Payment processing revenue can come from processor markup, per-transaction fees, authorization fees, gateway fees, monthly account fees, statement fees, PCI compliance fees, batch fees, chargeback fees, equipment lease fees, software fees, and other service charges.
Not every fee is retained by the processor. Some are passed through to issuing banks, card networks, gateways, or other partners. Merchants should ask which fees are pass-through and which create processor margin.
How does flat-rate pricing make money for processors?
Flat-rate pricing makes money by charging merchants a bundled rate that is designed to cover underlying costs and leave margin for the processor. The processor may earn more on lower-cost transactions and less on higher-cost transactions, depending on the card type and transaction method.
Flat-rate pricing can be simple and predictable, but it may hide the difference between interchange fees, assessment fees, and processor markup. Merchants with high volume or many debit transactions may want to compare flat-rate pricing against interchange-plus pricing.
Is interchange-plus pricing more transparent?
Interchange-plus pricing is often more transparent because it separates pass-through costs from processor markup. Merchants can usually see interchange fees, assessment fees, and the processor’s added margin more clearly.
That said, interchange-plus pricing is not automatically the cheapest option. Merchants still need to review basis points, per-transaction fees, monthly fees, gateway fees, PCI fees, chargeback fees, and contract terms.
Why do payment processors charge monthly fees?
Payment processors may charge monthly fees to cover account maintenance, reporting, support, risk monitoring, compliance administration, and service access. Monthly fees may also create predictable revenue for the processor.
Merchants should ask what each monthly fee includes. A monthly account fee may be reasonable if transaction pricing is lower or services are valuable. But multiple recurring fees can raise total cost, especially for low-volume businesses.
How can merchants compare payment processor fees?
Merchants can compare payment processor fees by reviewing total monthly cost, not just the advertised rate. Start with recent merchant statements, calculate the effective rate, identify pass-through costs, review processor markup, and add all monthly, gateway, PCI, chargeback, and equipment fees.
The best comparison uses the same processing data for each quote. Ask providers to price a sample month based on your real volume, transaction count, card mix, and payment channels.
Conclusion
Understanding how payment processors make money helps merchants make better decisions about payment acceptance. Processing fees are not just one simple rate.
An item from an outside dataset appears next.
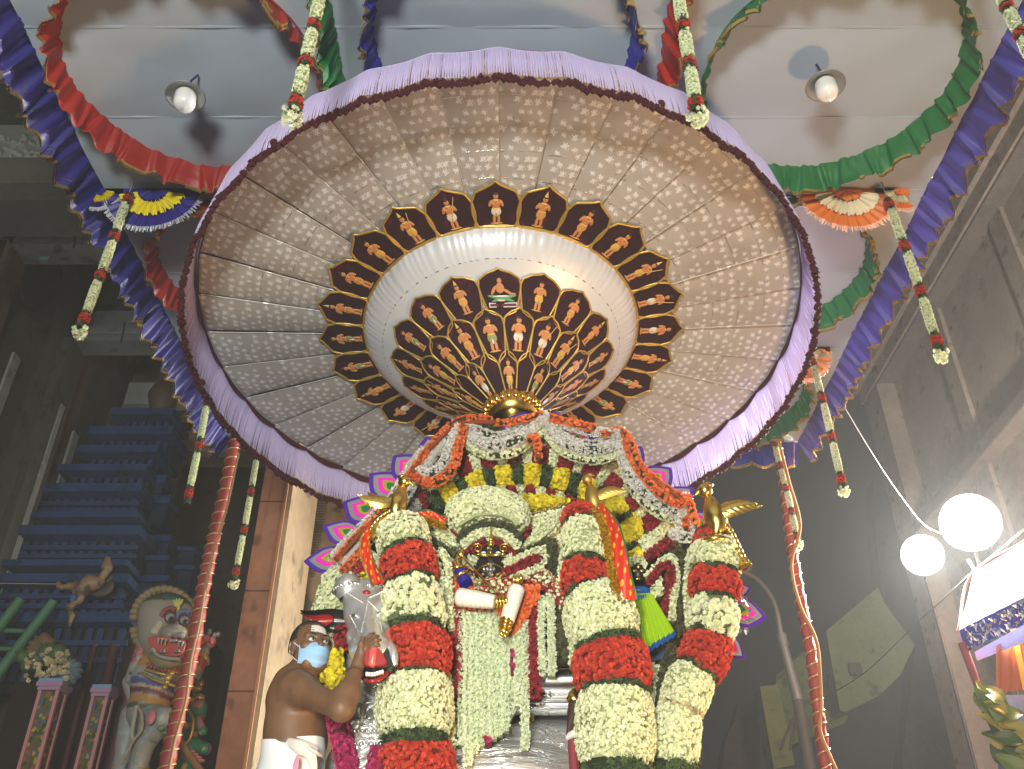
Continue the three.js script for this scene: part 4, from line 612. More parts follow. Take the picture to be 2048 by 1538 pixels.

They are a combination of interchange fees, assessment fees, processor markup, transaction fees, payment gateway fees, account fees, compliance charges, chargeback fees, technology costs, equipment terms, and sometimes revenue-sharing arrangements.
The most important distinction is between pass-through costs and processor revenue. Interchange fees generally go to issuing banks.
Assessment fees generally go to card networks. Processor markup, certain account fees, gateway markups, service charges, and technology fees may create revenue for the processor, merchant services provider, ISO, agent, payment facilitator, or software platform.
No pricing model is perfect for every business. Flat-rate pricing can be simple. Interchange-plus pricing can be transparent. Tiered pricing can be harder to audit. Subscription pricing can work for merchants with enough volume. Embedded payments can improve workflow but may include revenue sharing that affects cost.
For merchants, the best approach is practical: review statements, calculate effective cost, ask which fees are pass-through, identify processor markup, evaluate technology needs, compare total monthly costs, and read contract terms before signing. Payment processing should support the business, not confuse it.
A processor deserves to earn revenue for reliable transaction routing, security, support, risk management, reporting, and technology. Merchants deserve clear pricing, fair terms, and enough information to understand what they are paying for. When both sides are clear, payment processing becomes easier to manage and easier to evaluate as the business grows.